The train from Sheffield to Dore & Totley takes only a few minutes. It ambles five miles out of the city as the surrounding greys shade to green. Sheffield is a famously leafy place — often called the greenest city in Europe — but even so, Dore & Totley station comes as a surprise. Two modest platforms and a handsome Victorian station are pressed hard against a densely wooded hillside.
It is early August, a cooler day than most in a severely hot summer that saw wildfires consume several kilometres of nearby woodland and the city’s reservoirs dry out. At the station waiting for me is Sally Goldsmith, a poet and historian who has lived in the area since 2007.
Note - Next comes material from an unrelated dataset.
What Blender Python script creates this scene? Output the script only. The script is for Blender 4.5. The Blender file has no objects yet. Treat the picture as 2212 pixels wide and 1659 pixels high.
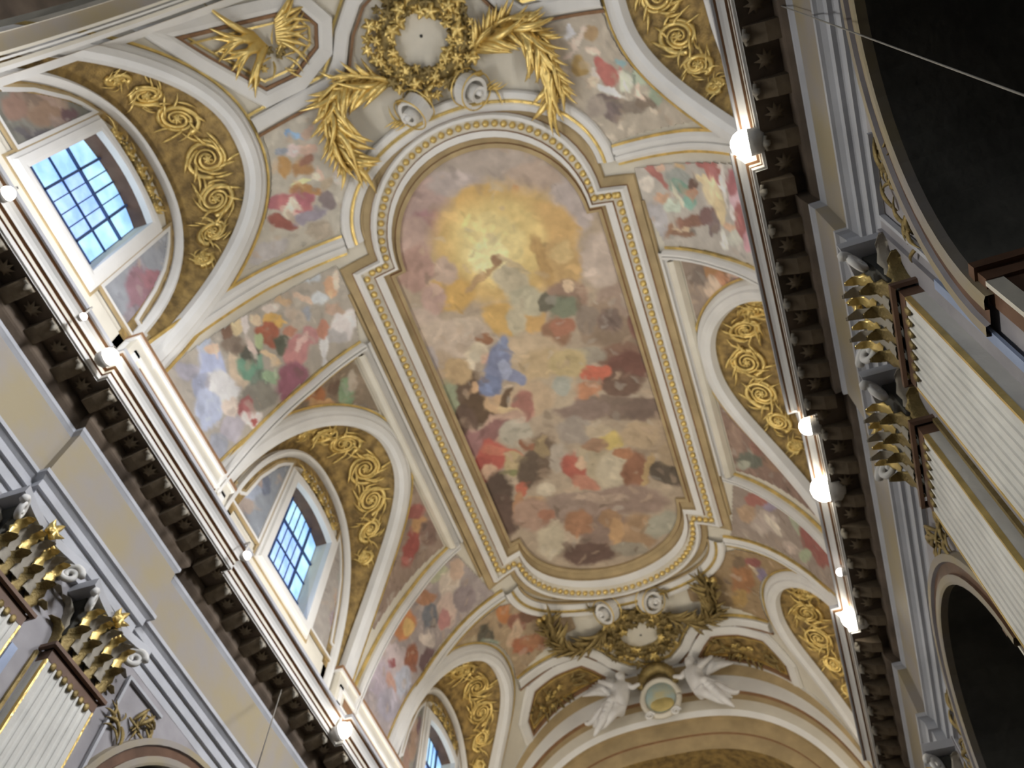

As we climb into her car, she tells me something of the area’s history. Industry, she explains, came late to this corner of Yorkshire, leading to a fierce independence of spirit that birthed a lasting tradition of religious nonconformism and political radicalism. Not that this is much on display as we drive back to her house, a late 19th-century terraced building that backs on to a recreation ground and a council estate.
It is not the house, nor the moorland beyond, that has brought me here. It is the sight from her bedroom window: just visible, crowning a hill and peeking over the dense foliage, is St George’s Farm, a large stone farmhouse built in the 18th century, and a rare reminder of the village’s radical past.
On April 27, 1876, in Walkley, a hilltop suburb to the west of Sheffield around six miles from Totley, around 20 men and women gathered to discuss the theme of “art and communism”. Joining them was one of mid-Victorian England’s most famous writers, John Ruskin, then the Slade Professor of Fine Art at Oxford University, who had founded the venue, the St George’s Museum, the year before.